Publiziert am: 12.05.2021

Rückschritt bei der AHV-Reform

AHV 21 – Rentenalter 65 für alle soll Realität werden. Weil nun teurere Abfederungs­mass­nahmen eingefordert werden, droht eine Mehrwert­steuer­erhöhung um 0,4 Prozent.

Plötzlich geht es zügig vorwärts. Die sozialpolitische Kommission des Ständerats benötigte noch über ein Jahr, um die nächste AHV-Revision – die AHV 21 – durchzuberaten. Die Nationalratskommission hat das binnen zweier Monate geschafft. Das angeschlagene Tempo hinterlässt Eindruck; die dabei erzielten Ergebnisse weniger.

Die Kommission will die Abfederungsmassnahmen zugunsten der Frauen der Übergangsgeneration massiv ausbauen. Dies zulasten der Konsumenten. Die Mehrwertsteuersätze sollen nämlich nun um 0,4 Prozent erhöht werden.

Rasche Reform unumgänglich

2020 war noch ein gutes Jahr für die AHV-Finanzen. Nicht zuletzt dank üppiger Anlageerträge konnte ein Überschuss von fast zwei Milliarden Franken erzielt werden. Das Blatt wird sich aber leider rasch wenden. Bereits für das laufende Jahr wird ein negatives Umlageergebnis prognostiziert. Und schon bald werden wohl Milliardenverluste eingefahren. Eine rasch greifende Reform zur Stabilisierung der AHV-Finanzen ist somit unumgänglich.

Einen massgeblichen Beitrag zur Sanierung der AHV soll das einheitliche Rentenalter 65 leisten. Dies würde einerseits das Ausgabenwachstum dämpfen. Wegen der längeren Beitragsdauer der Frauen würden andererseits Mehreinnahmen generiert. Die AHV-Finanzen würden in den ersten zehn Jahren um insgesamt zehn Milliarden Franken entlastet.

Kompensieren – aber wie?

Alle Parteien sind sich einig, dass die Auswirkungen der Erhöhung des Frauenrentenalters abgefedert werden sollen. Über wie und wie stark gehen die Meinungen auseinander. Der Bundesrat schlug seinerzeit vor, 3,3 Milliarden Franken – also einen Drittel der eingesparten 10 Milliarden Franken – für Kompensationsmassnahmen einzu­setzen. Der Ständerat reduzierte diesen Betrag auf 2,2 Milliarden Franken. Die sozialpolitische Kommission des Nationalrats will nun ganze 4 Milliarden Franken ein­setzen.

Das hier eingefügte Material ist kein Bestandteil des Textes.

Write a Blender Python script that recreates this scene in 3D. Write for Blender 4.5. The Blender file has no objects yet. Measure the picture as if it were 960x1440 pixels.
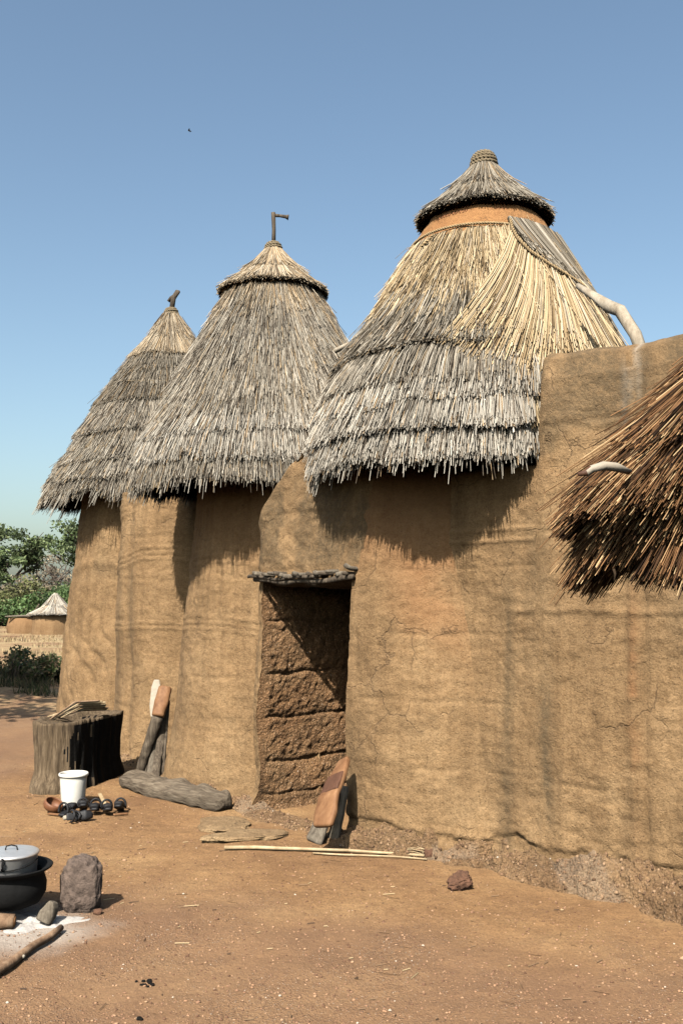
import bpy, bmesh, math, random
import numpy as np
from mathutils import Vector, Matrix

random.seed(7)
RNG = np.random.default_rng(11)
sc = bpy.context.scene
COL = sc.collection
F = 1400.0
TP = 120.0 / 1400.0
PIT = math.atan(TP)
CAMZ = 1.6
CP, SP = math.cos(PIT), math.sin(PIT)

# ---------------------------------------------------------------- view helpers
def ray(px, py):
    a, b = px - 480.0, 720.0 - py
    return Vector((a, F * CP - b * SP, F * SP + b * CP))
def P(px, py, Y):
    d = ray(px, py)
    return Vector((0, 0, CAMZ)) + d * (Y / d.y)
def G(px, py, z=0.0):
    d = ray(px, py)
    return Vector((0, 0, CAMZ)) + d * ((z - CAMZ) / d.z)
def zat(py, Y): return P(480, py, Y).z
def rad(half, py, Y): return P(480 + half, py, Y).x

# ---------------------------------------------------------------- noise
def _h(ix, iy, iz, seed):
    n = (ix * 374761393 + iy * 668265263 + iz * 2147483647 + seed * 1274126177) & 0xFFFFFFFF
    n = ((n ^ (n >> 13)) * 1274126177) & 0xFFFFFFFF
    n = (n ^ (n >> 16)) & 0xFFFFFFFF
    return n / 4294967295.0
def vnoise(p, seed=0):
    p = np.asarray(p, float)
    i = np.floor(p).astype(np.int64); f = p - i
    f = f * f * f * (f * (f * 6 - 15) + 10)
    r = 0
    for dx in (0, 1):
        for dy in (0, 1):
            for dz in (0, 1):
                w = (f[:, 0] if dx else 1 - f[:, 0]) * (f[:, 1] if dy else 1 - f[:, 1]) * (f[:, 2] if dz else 1 - f[:, 2])
                r = r + w * _h(i[:, 0] + dx, i[:, 1] + dy, i[:, 2] + dz, seed)
    return r * 2 - 1
def fbm(p, sc_=1.0, oct=4, seed=0, gain=.5):
    p = np.asarray(p, float) * sc_
    a, s = 1.0, 0
    for k in range(oct):
        s = s + a * vnoise(p, seed + k * 17); p = p * 2.03; a *= gain
    return s
def sstep(a, b, x):
    t = np.clip((x - a) / (b - a), 0, 1); return t * t * (3 - 2 * t)

# ---------------------------------------------------------------- mesh helpers
def link(name, me, mat=None, parent=None, smooth=False):
    o = bpy.data.objects.new(name, me); COL.objects.link(o)
    if mat: me.materials.append(mat)
    if parent is not None: o.parent = parent
    if smooth:
        me.polygons.foreach_set('use_smooth', np.ones(len(me.polygons), bool))
    return o
def fastmesh(name, V, Fq, cols=None):
    """V (n,3), Fq (m,k) equal-size faces"""
    me = bpy.data.meshes.new(name)
    V = np.ascontiguousarray(V, np.float32); Fq = np.ascontiguousarray(Fq, np.int32)
    m, k = Fq.shape
    me.vertices.add(len(V)); me.vertices.foreach_set('co', V.ravel())
    me.loops.add(m * k); me.loops.foreach_set('vertex_index', Fq.ravel())
    me.polygons.add(m)
    me.polygons.foreach_set('loop_start', np.arange(0, m * k, k, dtype=np.int32))
    me.update(calc_edges=True)
    if cols is not None:
        a = me.color_attributes.new('Col', 'FLOAT_COLOR', 'POINT')
        c = np.ones((len(V), 4), np.float32); c[:, :3] = cols
        a.data.foreach_set('color', c.ravel())
    me.validate()
    return me
def gridfaces(nu, nv, wrap=False, mask=None):
    iu = np.arange(nu if wrap else nu - 1); iv = np.arange(nv - 1)
    A, B = np.meshgrid(iu, iv, indexing='ij'); A = A.ravel(); B = B.ravel()
    A2 = (A + 1) % nu
    f = np.stack([A * nv + B, A2 * nv + B, A2 * nv + B + 1, A * nv + B + 1], 1)
    if mask is not None: f = f[mask[A, B]]
    return f
def empty(name, loc, rz=0.0, parent=None):
    o = bpy.data.objects.new(name, None); COL.objects.link(o)
    o.location = loc; o.rotation_euler = (0, 0, rz); o.empty_display_size = .1
    if parent is not None: o.parent = parent
    return o
def absorb(a, b):
    """merge mesh object b into a (same parent, no rotation), keeping materials"""
    off = len(a.data.materials)
    for m in b.data.materials: a.data.materials.append(m)
    bm = bmesh.new(); bm.from_mesh(a.data)
    n0 = len(bm.faces); bm.from_mesh(b.data); bm.faces.ensure_lookup_table()
    for f in bm.faces[n0:]: f.material_index += off
    bm.to_mesh(a.data); bm.free()
    me = b.data; bpy.data.objects.remove(b); bpy.data.meshes.remove(me)
def tag(o, label=None, cat=None, group=None, kind=None):
    if label: o['label'] = label
    if cat: o['category'] = cat
    if group: o['group'] = group
    if kind: o['kind'] = kind
    return o
def tube_arrays(paths, radii, sides=6, closed=True, jit=0.0):
    """paths: list of (k,3); radii: list of (k,)"""
    V, Fc, off = [], [], 0
    tri = []
    for p, r in zip(paths, radii):
        p = np.asarray(p, float); k = len(p); r = np.broadcast_to(np.asarray(r, float), (k,))
        t = np.gradient(p, axis=0); t /= np.linalg.norm(t, axis=1)[:, None] + 1e-9
        ref = np.array([0, 0, 1.0]) if abs(t[0, 2]) < .9 else np.array([1.0, 0, 0])
        n = np.cross(t, ref); n /= np.linalg.norm(n, axis=1)[:, None] + 1e-9
        for q in range(1, k):
            n[q] = n[q - 1] - t[q] * np.dot(n[q - 1], t[q]); n[q] /= np.linalg.norm(n[q]) + 1e-9
        b = np.cross(t, n)
        a = np.linspace(0, 2 * math.pi, sides, endpoint=False)
        ring = p[:, None, :] + r[:, None, None] * (np.cos(a)[None, :, None] * n[:, None, :] + np.sin(a)[None, :, None] * b[:, None, :])
        if jit: ring = ring + RNG.normal(0, 1, ring.shape) * (jit * r[:, None, None])
        V.append(ring.reshape(-1, 3))
        for i in range(k - 1):
            for j in range(sides):
                j2 = (j + 1) % sides
                Fc.append((off + i * sides + j, off + i * sides + j2, off + (i + 1) * sides + j2, off + (i + 1) * sides + j))
        if closed:
            tri.append(tuple(off + j for j in range(sides))[::-1]); tri.append(tuple(off + (k - 1) * sides + j for j in range(sides)))
        off += k * sides
    return np.concatenate(V), Fc, tri
def tubes(name, paths, radii, mat, parent=None, sides=6, smooth=True, jit=0.0):
    V, Fc, tri = tube_arrays(paths, radii, sides, True, jit)
    me = bpy.data.meshes.new(name); me.from_pydata(V.tolist(), [], Fc + tri); me.update()
    return link(name, me, mat, parent, smooth)
def lathe(name, prof, mat, parent=None, n=40, loc=(0, 0, 0), smooth=True, wob=0.0, seed=0):
    prof = np.asarray(prof, float)
    a = np.linspace(0, 2 * math.pi, n, endpoint=False)
    A, I = np.meshgrid(a, np.arange(len(prof)), indexing='ij')
    r = prof[I, 0]; z = prof[I, 1]
    V = np.stack([r * np.cos(A), r * np.sin(A), z], -1).reshape(-1, 3)
    if wob: V = V + V * np.array([1, 1, 0]) * (fbm(V + seed * 3.1, 9, 3, seed) * wob)[:, None]
    V = V + np.array(loc)
    return link(name, fastmesh(name, V, gridfaces(n, len(prof), True)), mat, parent, smooth)
def rock_mesh(name, size, mat, loc, parent=None, seed=0, rough=.18, sub=4, rz=0, flat=0.0, tilt=(0, 0), ridged=0.0, freq=3.0):
    bm = bmesh.new(); bmesh.ops.create_icosphere(bm, subdivisions=sub, radius=1)
    V = np.array([v.co[:] for v in bm.verts])
    Vc = np.sign(V) * np.abs(V) ** .75
    d = 1 + rough * fbm(V * .8 + seed * 5.3, 1.2, 2, seed) + rough * .45 * fbm(V + seed, freq, 3, seed + 3)
    if ridged: d = d - ridged * np.abs(fbm(V + seed, 8, 2, seed + 8))
    V = Vc * d[:, None] * np.array(size)
    if flat: V[:, 2] = np.minimum(V[:, 2], size[2] * flat + .04 * size[2] * fbm(V * 20, 1, 2, seed))
    M = Matrix.Rotation(rz, 3, 'Z') @ Matrix.Rotation(tilt[0], 3, 'X') @ Matrix.Rotation(tilt[1], 3, 'Y')
    V = V @ np.array(M).T
    for v, c in zip(bm.verts, V): v.co = c
    me = bpy.data.meshes.new(name); bm.to_mesh(me); bm.free()
    o = link(name, me, mat, parent, True); o.location = loc
    return o

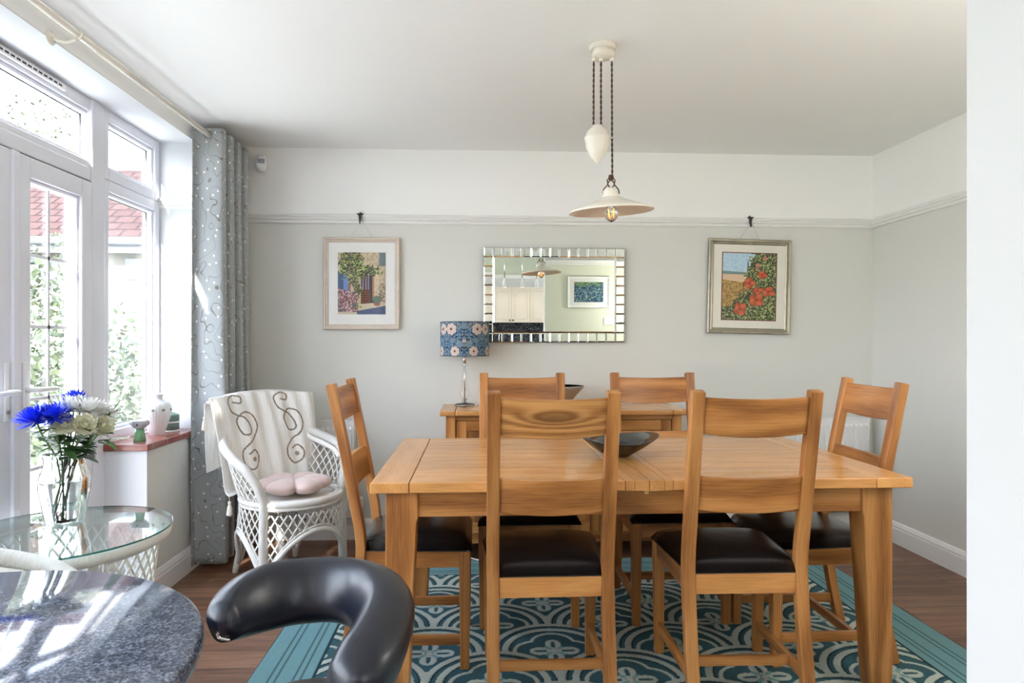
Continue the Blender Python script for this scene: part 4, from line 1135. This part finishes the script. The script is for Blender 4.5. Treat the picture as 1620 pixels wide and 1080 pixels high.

Logischerweise hat die Höhe der Kompensationsmassnahmen einen direkten Einfluss auf die notwendig werdende Erhöhung der Mehrwertsteuersätze. Beim sparsameren Ständerat würden 0,3 zusätzliche Mehrwertsteuerprozente ausreichen, um die AHV-Finanzen mittelfristig zu stabilisieren. Dem Nationalrat wird nun eine Erhöhung um 0,4 Prozent beantragt.

Der Schweizerische Gewerbeverband sgv tritt entschieden für die Variante des Ständerats ein. Zusätzliche 0,3 Mehrwertsteuerprozente sind das absolute Maximum, das der Wirtschaft und den Konsumenten im heutigen Umfeld zugemutet werden darf. Der Schaden für den Werkplatz Schweiz und die Wohlstandseinbussen wären sonst zu hoch.

Spannendes Seilziehen erwartet

Die weiteren Ausmarchungen im Parlament werden spannend. Zuversichtlich stimmt, dass sich die Mitte – ganz im Gegensatz zur gescheiterten Altersvorsorge 2020 – für eine Allianz mit den Bürgerlichen und den Grünliberalen entschieden hat. Allgemein geht man davon aus, dass die Vorlage bis spätestens diesen Dezember zu Ende beraten wird.

Ein Referendum ist so sicher wie das Amen in der Kirche. Die Volksabstimmung würde im Juni oder September 2022 stattfinden.

Auf einem anderen Planeten

Auf einem völlig anderen Planeten leben die Gewerkschaften. Sie werden wohl demnächst ihre Volksinitiative einreichen, mit der sie die Einführung einer 13. AHV-Rente verlangen. Anstelle von Sanierungsschritten wollen sie Mehrausgaben von rund vier Milliarden Franken einfordern. So viel zum Realitätssinn der Gewerkschaftsbewegung!